→ **WORK INSTRUCTIONS**
Without the pictures, return exactly the lines from the one with "What Blender Python" through the one with "SC = bpy.context.scene; COL = SC.collection". Both end lines belong in the copy.

→ **INPUT RECORDS**
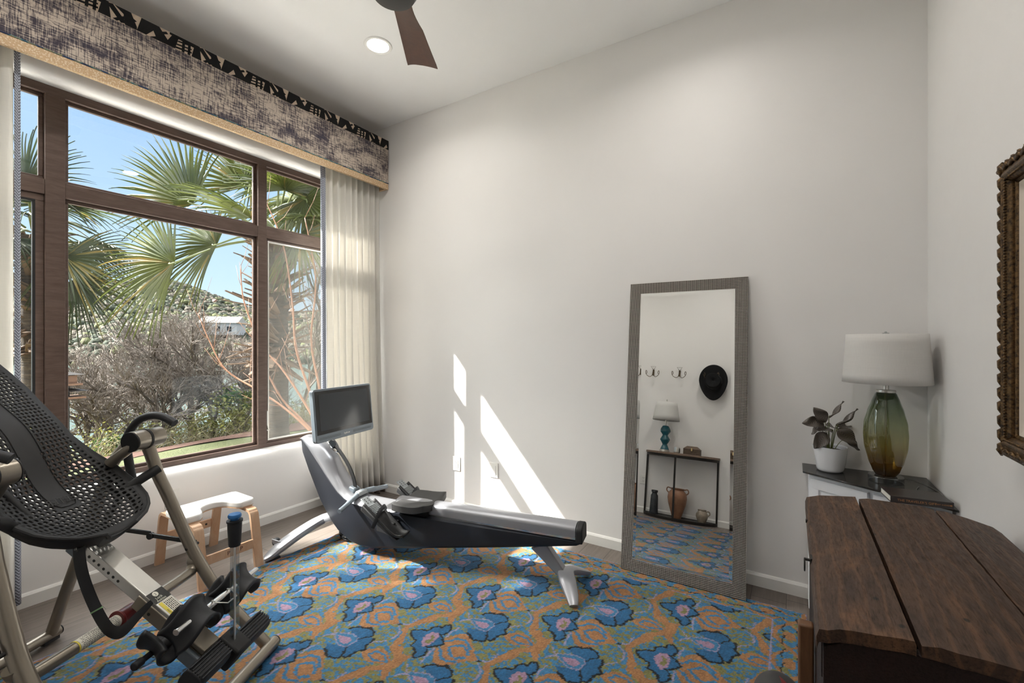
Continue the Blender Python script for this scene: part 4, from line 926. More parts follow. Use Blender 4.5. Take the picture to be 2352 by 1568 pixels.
def hook(x, label):
    t = thing('wall_hook', label, 'hook', (x, YN, 1.59), 'bronze double hooks on the near wall')
    y = YN + .012
    mb = MB(); mb.box((x - .010, YN, 1.555), (x + .010, YN + .008, 1.625)); mb.build('mounting_plate', M['hookmetal'], t, bevel=.002)
    mb = MB(); mb.tube([(x, y, 1.62), (x - .028, y + .012, 1.658), (x + .028, y + .012, 1.658), (x, y, 1.62)], .0026, 8); mb.build('top_loop', M['hookmetal'], t)
    for s in (-1, 1):
        mb = MB(); mb.tube(smoothpath([(x + s * .004, y, 1.615), (x + s * .010, y + .01, 1.56), (x + s * .030, y + .03, 1.535), (x + s * .062, y + .045, 1.548), (x + s * .078, y + .05, 1.58), (x + s * .072, y + .05, 1.605), (x + s * .062, y + .05, 1.585), (x + s * .068, y + .05, 1.565)], 6), .0032, 8); mb.build('prong', M['hookmetal'], t, smooth=True)
hook(-1.275, 'bronze double wall hook above the teal lamp, farthest from the hat'); hook(-.980, 'bronze double wall hook between the other bare hook and the black hat')
hook(-.640, 'bronze double wall hook mostly hidden behind the black hat'); hook(-1.565, 'bronze double wall hook at the mirror edge, nearest the window')
ht = thing('cowboy_hat', 'black felt western hat hanging on the near wall, seen in the mirror', 'hat', (-.615, YN + .08, 1.5))
mb = MB()
def hatp(u, v):
    a = 2 * pi * u; egg = 1 + .12 * cos(a) - .10 * sin(a + .9) ** 2
    if v < .5: r = v / .5 * .075; h = .095 - .012 * (1 - v / .5) ** 2 * 2
    elif v < .62: r = .075 + (v - .5) / .12 * .008; h = .095 - (v - .5) / .12 * .085
    else: r = .083 + (v - .62) / .38 * .078; h = .010 + .035 * ((v - .62) / .38) ** 2 * (cos(a) ** 2)
    rx = r * (1 if v < .62 else 1 - .10 * ((v - .62) / .38)) ; rz = r * (1 + .14 * (v > .62) * (v - .62) / .38) * (1 + .12 * (v >= .62) * max(0, -sin(a)) * (v - .62) / .38)
    return (-.615 + rx * cos(a) * (1 - .12 * max(0, -sin(a)) * (v > .62)), YN + .045 + h, 1.508 + rz * sin(a) * 1.02)
mb.grid(48, 30, hatp); mb.build('felt_body', M['felt'], ht, smooth=True, weld=True, solid=.002, auto=False)
mb = MB(); mb.tube([(-.615 + .086 * cos(a), YN + .062, 1.508 + .088 * sin(a)) for a in [2 * pi * k / 40 for k in range(41)]], .004, 6); mb.build('hat_band', M['blackgloss'], ht, smooth=True)
mb = MB(); mb.box((-.425, YN + .013, 1.43), (-.365, YN + .03, 1.64)); tag(mb.build('wall_panel', M['blackgloss'], None, bevel=.003), 'black control panel on the near wall beside the doorway, at the mirror edge', 'control panel')

# ================================================================== ROWING MACHINE
ra_ = Vector((.98, .19, 0)).normalized(); rl_ = Vector((-ra_.y, ra_.x, 0)); rp = Vector((-.906, 2.07, 0))
def RW(s, w, z): return rp + ra_ * s + rl_ * w + Vector((0, 0, z))
row = thing('rowing_machine', 'black and silver rowing machine with a tilted touchscreen, in front of the corner curtain', 'rowing machine', RW(-.9, 0, 0))
def interp(P, x):
    for (a, b), (c, d) in zip(P, P[1:]):
        if a <= x <= c: return b + (d - b) * (x - a) / (c - a)
    return P[0][1] if x < P[0][0] else P[-1][1]
topl = [(-1.775, .640), (-1.70, .590), (-1.60, .495), (-1.532, .425), (-1.449, .348), (-1.40, .318), (-1.352, .300), (-1.25, .290), (-1.104, .286), (-.80, .280), (-.40, .274), (.03, .272)]
botl = [(-1.780, .630), (-1.765, .545), (-1.69, .425), (-1.60, .275), (-1.51, .165), (-1.44, .105), (-1.36, .066), (-1.27, .052), (-1.20, .053), (-.80, .118), (-.40, .182), (-.0, .250), (.03, .268)]
hwl = [(-1.78, .040), (-1.70, .058), (-1.5, .078), (-1.3, .092), (-.9, .092), (-.4, .070), (.03, .052)]
# black side shell as a loft along s
stn = [-1.78, -1.765, -1.74, -1.70, -1.65, -1.6, -1.55, -1.5, -1.45, -1.4, -1.35, -1.3, -1.25, -1.2, -1.1, -1.0, -.9, -.8, -.7, -.6, -.5, -.4, -.3, -.2, -.1, 0, .03]
mb = MB(); v = []; f = []
for s in stn:
    a, b, w = interp(botl, s), interp(topl, s), interp(hwl, s); r = min(.02, (b - a) * .3)
    sec = [(-w * .82, a), (-w * .95, a + r * .5), (-w, a + r), (-w, b), (w, b), (w, a + r), (w * .95, a + r * .5), (w * .82, a)]
    v += [RW(s, ww, z) for ww, z in sec]
n8 = 8
for i in range(len(stn) - 1):
    for j in range(n8): f.append((i * n8 + j, (i + 1) * n8 + j, (i + 1) * n8 + (j + 1) % n8, i * n8 + (j + 1) % n8))
f += [tuple(range(n8)), tuple(reversed([(len(stn) - 1) * n8 + j for j in range(n8)]))]
mb.add(v, f); mb.build('side_shell', M['navyblack'], row, smooth=True)
# silver spine on top
mb = MB(); s0s = [-1.79, -1.775, -1.75, -1.70, -1.65, -1.6, -1.55, -1.5, -1.45, -1.4, -1.35, -1.3, -1.25, -1.2, -1.1, -1.04]
def spine(u, v):
    k = u * (len(s0s) - 1); i = int(min(k, len(s0s) - 2)); s = s0s[i] + (s0s[i + 1] - s0s[i]) * (k - i); w = interp(hwl, s) * .99
    t = -1 + 2 * v; h = .030 * (1 - abs(t) ** 3.2)
    h += interp([(-1.79, .0), (-1.75, .008), (-1.66, .046), (-1.60, .050), (-1.52, .018), (-1.42, .0), (-1.2, 0)], s) * (1 - t ** 4)
    return RW(s + h * .75, w * t, interp(topl, s) + h * .62 - .004)
mb.grid(60, 16, spine); mb.build('silver_spine', M['silver'], row, smooth=True, solid=.003, auto=False)
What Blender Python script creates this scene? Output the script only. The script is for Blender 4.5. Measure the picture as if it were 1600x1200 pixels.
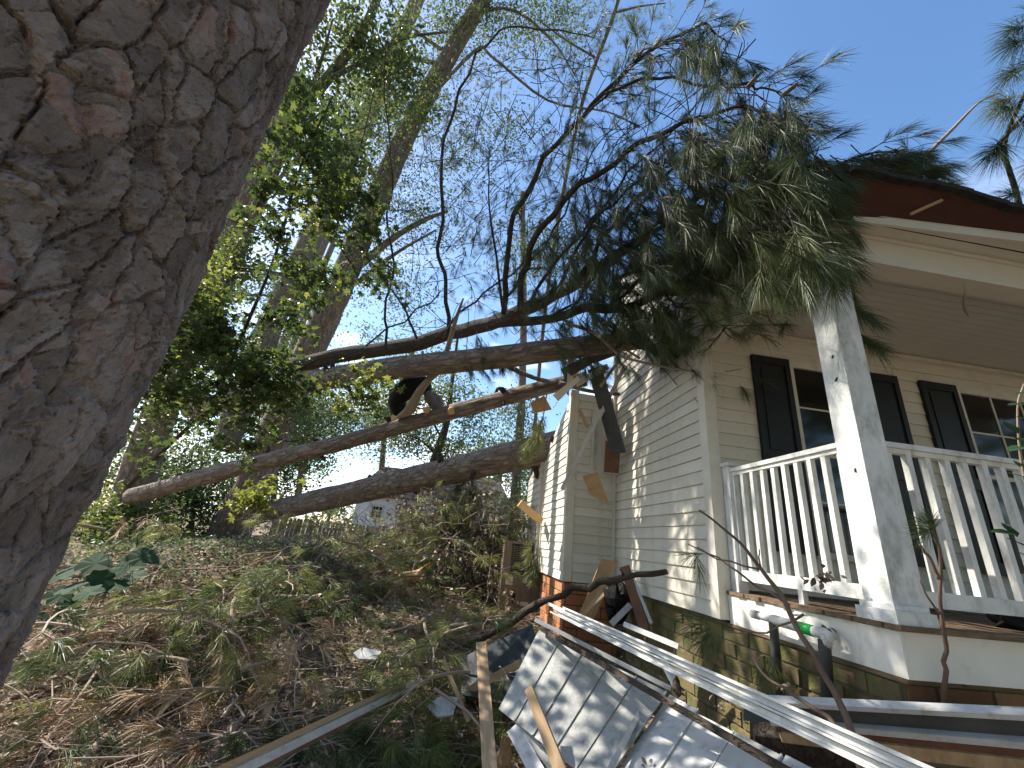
import bpy, math, random
import numpy as np
from math import radians, pi
random.seed(7); rng = np.random.default_rng(11)
for o in list(bpy.data.objects): bpy.data.objects.remove(o)
SC = bpy.context.scene; COL = SC.collection

# ---------------------------------------------------------------- camera
FPX, EYE = 646.4, 1.5
def _axes():
    p, r_, y = radians(20.8), radians(6.0), radians(-5.49)
    cp, sp, cr, sr = math.cos(p), math.sin(p), math.cos(r_), math.sin(r_)
    r = np.array([1, 0, 0.]); w = np.array([0, cp, sp]); u = np.array([0, -sp, cp])
    r, u = cr*r+sr*u, -sr*r+cr*u
    c, s = math.cos(y), math.sin(y)
    t = lambda v: np.array([v[0]*c-v[1]*s, v[0]*s+v[1]*c, v[2]])
    return t(r), t(u), t(w)
AR, AU, AW = _axes(); EYEP = np.array([0, 0, EYE])
from mathutils import Matrix, Vector
cam = bpy.data.objects.new('camera', bpy.data.cameras.new('camera')); COL.objects.link(cam)
cam.matrix_world = Matrix(((AR[0], AU[0], -AW[0], 0), (AR[1], AU[1], -AW[1], 0), (AR[2], AU[2], -AW[2], EYE), (0, 0, 0, 1)))
cam.data.sensor_width = 36; cam.data.lens = 36*FPX/1600; cam.data.clip_end = 2000; cam.data.clip_start = .05
SC.camera = cam

# ---------------------------------------------------------------- sky, sun, exposure
SUN = np.array([-.66, .36, .72]); SUN /= np.linalg.norm(SUN)
wd = bpy.data.worlds.new("World"); SC.world = wd; wd.use_nodes = True
nt = wd.node_tree; nt.nodes.clear()
wo = nt.nodes.new('ShaderNodeOutputWorld'); bg = nt.nodes.new('ShaderNodeBackground')
sky = nt.nodes.new('ShaderNodeTexSky'); sky.sky_type = 'NISHITA'; sky.sun_disc = False
sky.sun_elevation = math.asin(SUN[2]); sky.sun_rotation = math.atan2(SUN[0], SUN[1])
sky.air_density = 1.15; sky.dust_density = .9; sky.ozone_density = 2.2
bg.inputs[1].default_value = .138
tc = nt.nodes.new('ShaderNodeTexCoord'); sep = nt.nodes.new('ShaderNodeSeparateXYZ')
mp = nt.nodes.new('ShaderNodeMapping'); mp.inputs['Scale'].default_value = (1, 1, 3.2)
ns = nt.nodes.new('ShaderNodeTexNoise'); ns.inputs['Scale'].default_value = 3.1; ns.inputs['Detail'].default_value = 8; ns.inputs['Roughness'].default_value = .55
rmp = nt.nodes.new('ShaderNodeValToRGB'); rmp.color_ramp.elements[0].position = .50; rmp.color_ramp.elements[1].position = .64
low = nt.nodes.new('ShaderNodeMapRange'); low.inputs[1].default_value = .62; low.inputs[2].default_value = .25
mul = nt.nodes.new('ShaderNodeMath'); mul.operation = 'MULTIPLY'
mx = nt.nodes.new('ShaderNodeMixRGB'); mx.inputs[2].default_value = (8.5, 8.8, 9.2, 1)
L = nt.links.new
L(tc.outputs['Generated'], mp.inputs[0]); L(mp.outputs[0], ns.inputs[0]); L(ns.outputs[0], rmp.inputs[0])
L(tc.outputs['Generated'], sep.inputs[0]); L(sep.outputs[2], low.inputs[0])
L(rmp.outputs[0], mul.inputs[0]); L(low.outputs[0], mul.inputs[1]); L(mul.outputs[0], mx.inputs[0])
hsn = nt.nodes.new('ShaderNodeHueSaturation'); hsn.inputs['Saturation'].default_value = 1.15; L(sky.outputs[0], hsn.inputs['Color']); L(hsn.outputs[0], mx.inputs[1]); L(mx.outputs[0], bg.inputs[0]); L(bg.outputs[0], wo.inputs[0])
sd = bpy.data.lights.new('sun', 'SUN'); sd.energy = 5.0; sd.angle = radians(.53); sd.color = (1, .93, .82)
so = bpy.data.objects.new('sun', sd); COL.objects.link(so)
so.rotation_euler = Vector(SUN).to_track_quat('Z', 'Y').to_euler()
SC.view_settings.view_transform = 'Standard'; SC.view_settings.look = 'None'
SC.view_settings.gamma = 1; SC.view_settings.use_curve_mapping = False; SC.view_settings.exposure = 1.0
SC.render.engine = 'CYCLES'

# ---------------------------------------------------------------- measuring helpers
def ray(x, y): return (x-800)/FPX*AR-(y-600)/FPX*AU+AW
def W(x, y, d): return EYEP+ray(x, y)*d
def ppm(d): return FPX/d
def onX(x, y, v): r = ray(x, y); return EYEP+r*(v/r[0])
def onY(x, y, v): r = ray(x, y); return EYEP+r*(v/r[1])
def onZ(x, y, v): r = ray(x, y); return EYEP+r*((v-EYE)/r[2])
def unit(v): v = np.asarray(v, float); return v/(np.linalg.norm(v)+1e-12)
def sst(a, b, x): t = np.clip((x-a)/(b-a), 0, 1); return t*t*(3-2*t)

# numpy value noise
_T = rng.random(65536)
def _h(i, j, k): return _T[(i*73856093 ^ j*19349663 ^ k*83492791) & 65535]
def noise3(x, y, z=0.):
    x = np.asarray(x, float); y = np.asarray(y, float); z = np.zeros_like(x)+z
    i, j, k = (np.floor(v).astype(np.int64) for v in (x, y, z))
    f, g, h = x-i, y-j, z-k; f, g, h = (v*v*(3-2*v) for v in (f, g, h)); r = 0
    for a in (0, 1):
        for b in (0, 1):
            for c in (0, 1):
                r = r+_h(i+a, j+b, k+c)*(f if a else 1-f)*(g if b else 1-g)*(h if c else 1-h)
    return r
def fbm(x, y, z=0., o=4):
    r, a, t = 0, 1., 0
    for q in range(o): r = r+a*noise3(x*2**q+q*7.3, y*2**q+q*3.1, z*2**q if not np.isscalar(z) else z+q); t += a; a *= .5
    return r/t
def hgt(x, y):
    x = np.asarray(x, float); y = np.asarray(y, float)
    h = .38*sst(3.6, 6, y)+.35*sst(7, 14, y)
    h = h+.55*np.exp(-(((x+3.6)/2.3)**2+((y-7.4)/1.5)**2))+.35*np.exp(-(((x+1.0)/1.6)**2+((y-8.2)/1.0)**2))
    h = h+(fbm(x*.9+3, y*.9, 0, 3)-.5)*.35+(fbm(x*5, y*5, 2, 3)-.5)*.09
    h = h-.5*sst(20, 60, np.hypot(x, y))
    return h
def G(px, py, dz=0.):
    r = ray(px, py); t = 1.5
    while t < 40:
        p = EYEP+r*t
        if p[2] < float(hgt(p[0], p[1]))+dz: return p
        t += .04
    return EYEP+r*12

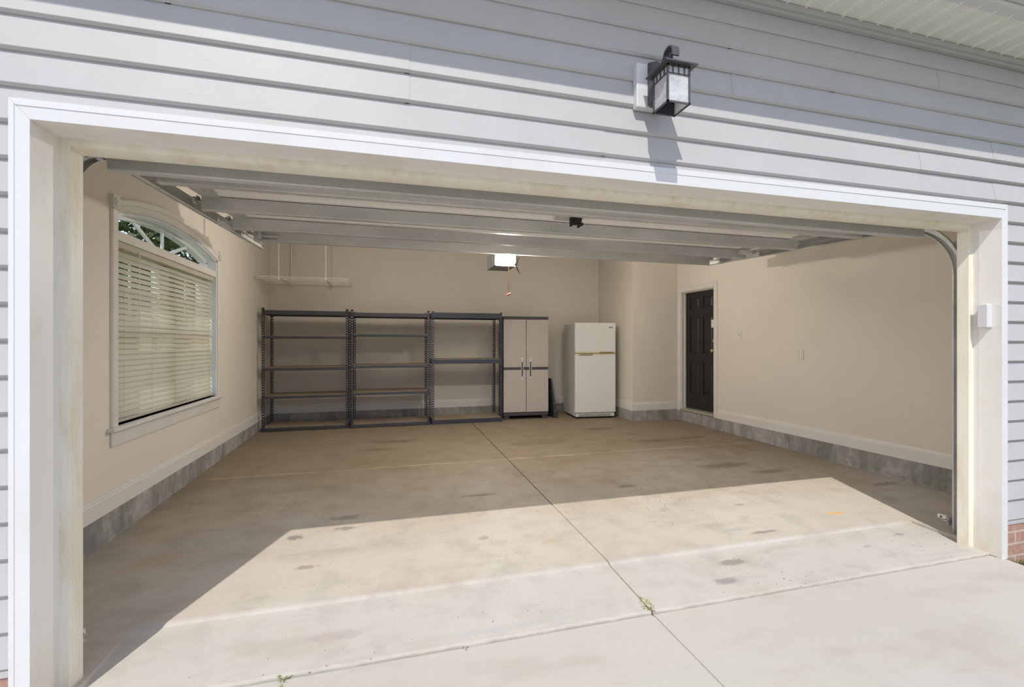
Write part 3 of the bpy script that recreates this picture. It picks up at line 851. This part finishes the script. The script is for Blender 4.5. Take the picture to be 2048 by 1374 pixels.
# ceiling wire rack
wr = thing('hanging_wire_rack', 'white wire storage rack hanging from the ceiling in the back left corner', 'rack', (-1.15, 7.42, 2.29))
mb = MB()
x0, x1, y0, y1 = -.60, .60, -.43, .43
y = y0
mb.tube([(x0, y0, 0), (x1, y0, 0)], .005, 6).tube([(x0, y1, 0), (x1, y1, 0)], .005, 6).tube([(x0, y0, 0), (x0, y1, 0)], .005, 6).tube([(x1, y0, 0), (x1, y1, 0)], .005, 6)
mb.tube([(x0, y0, -.03), (x1, y0, -.03)], .004, 6).tube([(x0, 0, 0), (x1, 0, 0)], .005, 6)
for i in range(9):
    yy = y0 + (y1 - y0) * (i + .5) / 9; mb.tube([(x0, yy, 0), (x1, yy, 0)], .0016, 5)
for i in range(22):
    xx = x0 + (x1 - x0) * (i + .5) / 22; mb.tube([(xx, y0, -.03), (xx, y0, .004), (xx, y1, .004)], .0014, 5)
build('wire_deck', mb, M['steelw'], wr)
for xx in (-.31, .30):
    build('support_bar', MB().box(xx - .012, xx + .012, y0 - .01, y1 + .03, -.020, -.006), M['steelw'], wr)
    for yy in (y0 + .005, y1 + .005):
        mb = MB().tube([(xx, yy, -.05), (xx, yy, CZ - 2.29)], .0055, 8).cyl((xx, yy, -.035), (xx, yy, -.02), .014, 8)
        build('hanging_rod', mb, M['steelw'], wr)

# ---------------------------------------------------------------- shelving units
def slotted(mb, x, y, sx, sy, h, w=.036, t=.0020):
    # L-angle post with real slots; sx, sy give the direction of both flanges
    pit = .0381; hw = .0085
    n = int((h - .02) / pit)
    for fl in (0, 1):
        def bx(u0, u1, z0, z1):
            if fl == 0: mb.box(*sorted((x + sx * u0, x + sx * u1)), *sorted((y, y + sy * t)), z0, z1)
            else: mb.box(*sorted((x, x + sx * t)), *sorted((y + sy * u0, y + sy * u1)), z0, z1)
        bx(0, w / 2 - hw, 0, h); bx(w / 2 + hw, w, 0, h)
        z = 0
        for i in range(n):
            zc = .02 + pit * i
            bx(w / 2 - hw, w / 2 + hw, z, zc); z = zc + .020
        bx(w / 2 - hw, w / 2 + hw, z, h)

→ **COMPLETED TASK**
What Blender Python script creates this scene? Output the script only. The script is for Blender 4.5. Measure the picture as if it were 1600x1200 pixels.
import bpy, math, random
import numpy as np
from math import radians, pi
random.seed(7); rng = np.random.default_rng(11)
for o in list(bpy.data.objects): bpy.data.objects.remove(o)
SC = bpy.context.scene; COL = SC.collection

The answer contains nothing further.